One of the rewards in producing an American theatre festival comes in discovering the relevance of many of these wonderfully crafted plays to a present day condition. There is a pleasure in this recognition; the great John Gielgud referred to it "breaking bread with the past."

Consider Harry Brock in Born Yesterday. Harry has come to Washington to secure a contract with the Federal Government whereby he may profit from the aftermath of a war, a plot line that could almost be culled from today's editorial pages. Ethics is not a word in Harry's vocabulary and sadly, neither is it for the Senator depicted in the play. The relevance of that plot point to our present time is still being debated. And while the playwright does not give us the name of Harry's company, it would seem that the logos of a number of our present corporations would look right at home on his stationery.

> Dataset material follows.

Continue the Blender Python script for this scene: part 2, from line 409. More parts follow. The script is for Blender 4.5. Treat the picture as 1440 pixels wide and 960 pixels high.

To our detriment, this conduct touches us all and the question, as it was fifty years ago, remains -what do we do about it? A great many playwrights and screenwriters of Kanin's day would champion that individual who would stand up, usually alone, and speak the truth. He or she would perhaps suffer for doing so, but ultimately prevail…think Jefferson Smith from Mr. Smith Goes to Washington. The beauty of Born Yesterday is that the playwright makes it clear that to have such champions in our midst requires an enlightened electorate, and Mr. Kanin then goes on to place the responsibility for that awakened state on the shoulders of each individual in our democracy. He also manages to pull off this civic's lesson with uproarious laughter. It's a neat trick and one worthy of being performed often.

In this play, Paul assigns Billie a number of great writers to further her education. I like to think that on that list was Robert Maynard Hughes, who said, "The death of democracy is not likely to be an assassination from ambush. It will be a slow extinction from apathy, indifference, and undernourishment." Or as Billie puts it, "Look, Harry, the idea is you can only get away with your kind of shenanigans if nobody cares about it."